Supplied data —
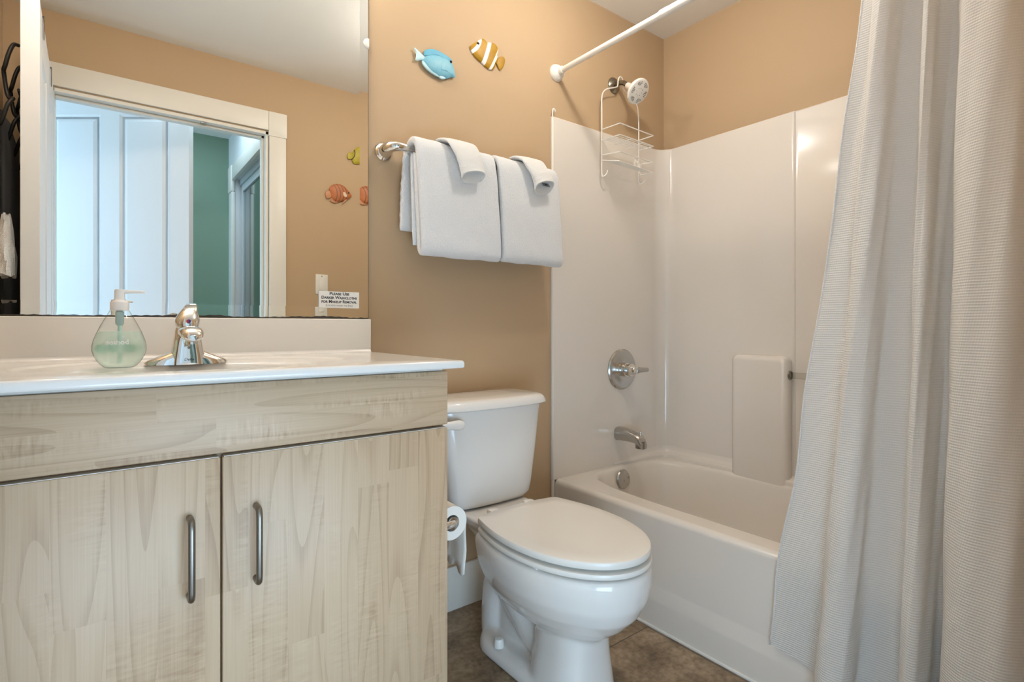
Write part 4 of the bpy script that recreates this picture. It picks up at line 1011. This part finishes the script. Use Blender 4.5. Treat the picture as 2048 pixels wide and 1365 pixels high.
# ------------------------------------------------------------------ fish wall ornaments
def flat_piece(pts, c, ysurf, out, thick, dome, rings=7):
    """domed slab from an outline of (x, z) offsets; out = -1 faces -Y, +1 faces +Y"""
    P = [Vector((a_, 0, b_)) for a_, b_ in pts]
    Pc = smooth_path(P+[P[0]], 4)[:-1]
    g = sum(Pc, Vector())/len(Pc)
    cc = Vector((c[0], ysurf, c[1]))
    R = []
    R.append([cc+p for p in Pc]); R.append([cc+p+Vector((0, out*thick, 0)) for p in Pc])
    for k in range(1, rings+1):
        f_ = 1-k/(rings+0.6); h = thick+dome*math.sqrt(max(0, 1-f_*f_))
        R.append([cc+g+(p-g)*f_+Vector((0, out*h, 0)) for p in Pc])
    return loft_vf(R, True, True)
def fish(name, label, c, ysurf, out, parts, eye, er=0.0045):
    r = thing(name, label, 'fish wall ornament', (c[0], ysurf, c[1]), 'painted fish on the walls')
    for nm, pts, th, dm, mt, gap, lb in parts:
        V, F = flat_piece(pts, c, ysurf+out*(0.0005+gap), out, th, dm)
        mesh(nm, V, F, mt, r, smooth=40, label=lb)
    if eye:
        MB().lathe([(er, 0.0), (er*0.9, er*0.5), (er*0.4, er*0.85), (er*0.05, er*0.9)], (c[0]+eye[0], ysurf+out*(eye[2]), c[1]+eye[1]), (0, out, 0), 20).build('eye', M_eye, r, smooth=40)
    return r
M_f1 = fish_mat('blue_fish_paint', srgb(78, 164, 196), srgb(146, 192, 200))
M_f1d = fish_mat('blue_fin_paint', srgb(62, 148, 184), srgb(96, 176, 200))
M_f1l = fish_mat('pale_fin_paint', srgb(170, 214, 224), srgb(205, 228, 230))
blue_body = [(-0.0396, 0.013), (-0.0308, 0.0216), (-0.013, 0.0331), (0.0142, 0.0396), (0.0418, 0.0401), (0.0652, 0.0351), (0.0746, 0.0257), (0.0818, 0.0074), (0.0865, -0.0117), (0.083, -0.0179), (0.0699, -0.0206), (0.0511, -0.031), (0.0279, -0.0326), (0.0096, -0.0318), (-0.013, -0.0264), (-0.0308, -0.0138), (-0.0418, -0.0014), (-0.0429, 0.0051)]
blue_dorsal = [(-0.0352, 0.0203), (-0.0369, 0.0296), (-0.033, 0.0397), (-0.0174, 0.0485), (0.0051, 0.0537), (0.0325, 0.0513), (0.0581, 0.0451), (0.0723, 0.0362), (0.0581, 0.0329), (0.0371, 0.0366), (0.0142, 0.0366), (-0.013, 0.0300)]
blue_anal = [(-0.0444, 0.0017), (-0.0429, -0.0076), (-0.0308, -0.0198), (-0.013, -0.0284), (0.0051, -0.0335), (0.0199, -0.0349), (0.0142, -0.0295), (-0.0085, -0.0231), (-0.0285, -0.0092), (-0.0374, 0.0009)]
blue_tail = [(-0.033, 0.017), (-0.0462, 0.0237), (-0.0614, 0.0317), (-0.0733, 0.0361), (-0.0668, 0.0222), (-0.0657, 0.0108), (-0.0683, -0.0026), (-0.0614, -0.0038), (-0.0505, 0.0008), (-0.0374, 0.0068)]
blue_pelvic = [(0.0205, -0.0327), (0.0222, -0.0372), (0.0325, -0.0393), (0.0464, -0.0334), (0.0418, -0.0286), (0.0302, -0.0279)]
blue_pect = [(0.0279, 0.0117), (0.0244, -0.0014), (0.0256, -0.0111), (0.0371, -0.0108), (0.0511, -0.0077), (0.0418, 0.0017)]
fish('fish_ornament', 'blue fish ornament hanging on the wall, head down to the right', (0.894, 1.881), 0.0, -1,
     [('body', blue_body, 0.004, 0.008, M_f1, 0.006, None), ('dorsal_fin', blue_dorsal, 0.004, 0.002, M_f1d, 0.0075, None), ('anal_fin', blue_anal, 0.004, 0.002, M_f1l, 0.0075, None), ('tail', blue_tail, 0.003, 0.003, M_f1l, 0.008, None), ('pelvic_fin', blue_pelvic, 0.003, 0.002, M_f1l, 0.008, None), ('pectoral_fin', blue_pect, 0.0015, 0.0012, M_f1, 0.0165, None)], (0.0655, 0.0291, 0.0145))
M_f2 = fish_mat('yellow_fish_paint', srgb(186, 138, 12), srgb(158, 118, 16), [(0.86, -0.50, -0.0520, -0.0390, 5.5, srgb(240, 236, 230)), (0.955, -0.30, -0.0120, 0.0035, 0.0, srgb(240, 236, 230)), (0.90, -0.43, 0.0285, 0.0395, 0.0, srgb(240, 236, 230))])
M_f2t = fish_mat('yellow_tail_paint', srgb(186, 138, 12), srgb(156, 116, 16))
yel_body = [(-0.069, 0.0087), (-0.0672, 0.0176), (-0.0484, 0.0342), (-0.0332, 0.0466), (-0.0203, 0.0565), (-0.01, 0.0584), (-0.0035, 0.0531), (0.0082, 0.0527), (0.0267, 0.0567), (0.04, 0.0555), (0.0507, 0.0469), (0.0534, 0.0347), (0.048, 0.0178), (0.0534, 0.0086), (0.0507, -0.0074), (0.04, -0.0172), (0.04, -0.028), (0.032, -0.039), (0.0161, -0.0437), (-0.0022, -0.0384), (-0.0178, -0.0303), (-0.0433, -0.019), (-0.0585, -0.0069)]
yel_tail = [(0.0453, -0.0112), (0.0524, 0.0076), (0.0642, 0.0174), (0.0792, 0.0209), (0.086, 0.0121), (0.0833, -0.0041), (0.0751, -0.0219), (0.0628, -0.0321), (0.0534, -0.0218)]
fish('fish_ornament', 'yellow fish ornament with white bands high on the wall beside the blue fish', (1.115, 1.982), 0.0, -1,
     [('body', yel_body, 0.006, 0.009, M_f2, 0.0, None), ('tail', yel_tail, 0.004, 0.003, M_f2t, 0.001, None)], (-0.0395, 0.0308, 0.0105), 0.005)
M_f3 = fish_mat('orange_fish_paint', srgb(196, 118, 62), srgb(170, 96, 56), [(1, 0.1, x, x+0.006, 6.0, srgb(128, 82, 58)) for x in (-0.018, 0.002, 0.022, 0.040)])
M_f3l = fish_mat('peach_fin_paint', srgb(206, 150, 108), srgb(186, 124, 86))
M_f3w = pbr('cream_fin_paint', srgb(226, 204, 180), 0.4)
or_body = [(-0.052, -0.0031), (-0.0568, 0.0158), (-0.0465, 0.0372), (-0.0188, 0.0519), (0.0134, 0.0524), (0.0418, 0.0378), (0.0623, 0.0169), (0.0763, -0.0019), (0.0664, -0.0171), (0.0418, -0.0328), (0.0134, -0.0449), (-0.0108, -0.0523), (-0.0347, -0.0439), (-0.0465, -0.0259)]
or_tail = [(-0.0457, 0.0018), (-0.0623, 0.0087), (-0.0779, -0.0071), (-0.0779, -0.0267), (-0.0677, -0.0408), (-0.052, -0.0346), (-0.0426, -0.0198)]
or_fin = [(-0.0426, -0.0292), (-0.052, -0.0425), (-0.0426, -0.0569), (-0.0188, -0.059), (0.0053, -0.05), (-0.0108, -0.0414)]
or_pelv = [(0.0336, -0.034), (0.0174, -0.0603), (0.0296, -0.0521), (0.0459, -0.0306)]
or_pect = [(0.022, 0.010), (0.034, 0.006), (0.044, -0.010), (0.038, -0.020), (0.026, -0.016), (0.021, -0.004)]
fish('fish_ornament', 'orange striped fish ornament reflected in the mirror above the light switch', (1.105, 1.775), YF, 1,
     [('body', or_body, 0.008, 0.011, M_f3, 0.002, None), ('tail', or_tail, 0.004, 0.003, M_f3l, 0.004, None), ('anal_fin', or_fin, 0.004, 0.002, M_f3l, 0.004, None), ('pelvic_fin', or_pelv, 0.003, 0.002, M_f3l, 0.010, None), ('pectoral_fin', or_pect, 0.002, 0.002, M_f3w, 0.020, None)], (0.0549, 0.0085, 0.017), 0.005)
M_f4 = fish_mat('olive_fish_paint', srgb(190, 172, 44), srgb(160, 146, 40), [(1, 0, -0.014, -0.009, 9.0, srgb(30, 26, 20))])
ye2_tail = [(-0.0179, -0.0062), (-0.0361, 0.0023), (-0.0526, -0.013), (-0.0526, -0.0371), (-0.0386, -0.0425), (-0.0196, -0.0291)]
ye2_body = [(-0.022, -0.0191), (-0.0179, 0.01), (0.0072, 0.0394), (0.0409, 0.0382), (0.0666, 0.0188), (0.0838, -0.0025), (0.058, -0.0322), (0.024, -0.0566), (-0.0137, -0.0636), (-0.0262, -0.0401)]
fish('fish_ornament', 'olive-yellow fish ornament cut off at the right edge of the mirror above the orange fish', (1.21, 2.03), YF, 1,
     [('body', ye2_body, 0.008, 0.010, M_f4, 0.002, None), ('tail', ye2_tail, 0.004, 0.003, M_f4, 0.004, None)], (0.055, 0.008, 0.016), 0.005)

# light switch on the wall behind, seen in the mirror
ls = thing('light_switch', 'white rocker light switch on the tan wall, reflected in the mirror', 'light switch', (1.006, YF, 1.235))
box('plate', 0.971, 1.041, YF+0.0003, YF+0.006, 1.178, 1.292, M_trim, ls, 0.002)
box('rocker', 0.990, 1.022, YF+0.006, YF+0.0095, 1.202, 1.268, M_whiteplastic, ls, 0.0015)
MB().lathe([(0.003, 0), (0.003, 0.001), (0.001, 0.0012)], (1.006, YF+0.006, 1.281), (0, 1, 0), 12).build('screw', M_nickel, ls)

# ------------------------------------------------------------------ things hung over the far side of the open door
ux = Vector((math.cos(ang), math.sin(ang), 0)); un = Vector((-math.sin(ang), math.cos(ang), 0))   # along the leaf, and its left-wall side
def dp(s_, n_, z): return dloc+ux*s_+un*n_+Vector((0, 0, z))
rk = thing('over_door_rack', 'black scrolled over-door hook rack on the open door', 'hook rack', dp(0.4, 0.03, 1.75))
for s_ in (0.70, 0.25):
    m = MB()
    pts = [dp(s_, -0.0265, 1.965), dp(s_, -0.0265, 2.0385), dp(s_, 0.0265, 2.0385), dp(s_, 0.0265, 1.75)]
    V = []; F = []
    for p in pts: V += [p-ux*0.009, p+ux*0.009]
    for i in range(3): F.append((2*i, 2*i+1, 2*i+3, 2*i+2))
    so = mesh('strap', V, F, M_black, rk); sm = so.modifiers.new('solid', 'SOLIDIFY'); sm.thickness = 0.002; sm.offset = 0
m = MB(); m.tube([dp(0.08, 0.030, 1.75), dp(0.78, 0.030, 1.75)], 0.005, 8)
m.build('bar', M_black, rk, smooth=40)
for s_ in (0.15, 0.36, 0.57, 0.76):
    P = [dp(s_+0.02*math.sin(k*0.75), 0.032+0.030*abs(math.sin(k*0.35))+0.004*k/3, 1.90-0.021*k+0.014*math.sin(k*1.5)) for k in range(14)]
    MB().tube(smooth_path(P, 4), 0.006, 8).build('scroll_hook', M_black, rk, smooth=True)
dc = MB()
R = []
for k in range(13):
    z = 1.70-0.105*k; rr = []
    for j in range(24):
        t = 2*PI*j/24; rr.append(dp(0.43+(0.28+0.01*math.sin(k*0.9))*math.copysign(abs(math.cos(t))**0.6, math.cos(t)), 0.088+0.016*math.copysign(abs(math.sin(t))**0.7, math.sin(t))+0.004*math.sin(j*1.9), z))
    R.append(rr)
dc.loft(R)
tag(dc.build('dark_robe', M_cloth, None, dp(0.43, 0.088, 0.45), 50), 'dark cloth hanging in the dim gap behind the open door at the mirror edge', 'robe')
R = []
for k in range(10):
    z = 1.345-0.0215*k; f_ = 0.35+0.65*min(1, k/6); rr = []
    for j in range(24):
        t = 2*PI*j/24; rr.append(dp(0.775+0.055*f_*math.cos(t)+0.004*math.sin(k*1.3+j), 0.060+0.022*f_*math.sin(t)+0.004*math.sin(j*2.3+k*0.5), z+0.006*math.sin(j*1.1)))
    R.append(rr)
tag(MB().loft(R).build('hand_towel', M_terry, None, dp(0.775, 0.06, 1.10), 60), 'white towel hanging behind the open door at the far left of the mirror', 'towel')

Given exercise — Look for the word "high" and return every line where it occurs.

Correct result —
Write part 4 of the bpy script that recreates this picture. It picks up at line 1011. This part finishes the script. Use Blender 4.5. Treat the picture as 2048 pixels wide and 1365 pixels high.
fish('fish_ornament', 'yellow fish ornament with white bands high on the wall beside the blue fish', (1.115, 1.982), 0.0, -1,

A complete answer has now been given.